Bloomberg reported that trading in iron ore swaps, used to bet or hedge on the future cost of the steelmaking commodity, rose almost threefold to a record this year as prices slumped to the lowest in nearly three years before rebounding.
According to data published on the website of SGX AsiaClear, the Singapore based clearing house, buying and selling of the contracts raised to 111 million dry metric tonne in the year to December 28th from 43.4 million tonne in 2011.
According to Clarkson Plc, the world’s largest shipbroker, about 1.1 billion metric tonne of the raw material were shipped by sea in 2012.

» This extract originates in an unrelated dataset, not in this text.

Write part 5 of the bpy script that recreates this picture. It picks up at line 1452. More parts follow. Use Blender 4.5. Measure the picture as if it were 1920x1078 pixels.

According to data from The Steel Index Ltd, trading in the contracts surged in August and September as the physical price of ore delivered to the Chinese port of Tianjin slid to USD 86.70 a dry tonne, the lowest since October 2009, amid stalling steel demand in the country, the biggest producer. The cost then rebounded, rallying to USD 139.40 by December 28th. It averaged USD 128.26 in 2012, 23 percent less than the prior year.
Its data said that SGX cleared 17.6 million tonne of over-the-counter traded iron-ore swaps in 2010.
Vale SA, the world’s largest iron ore producer, said that this month that it sold 52% of the commodity based on the spot price or the monthly average of the spot price and 32% on a quarterly average price. The industry shifted toward spot cargo sales in 2009 after more than 40 years of setting annual prices.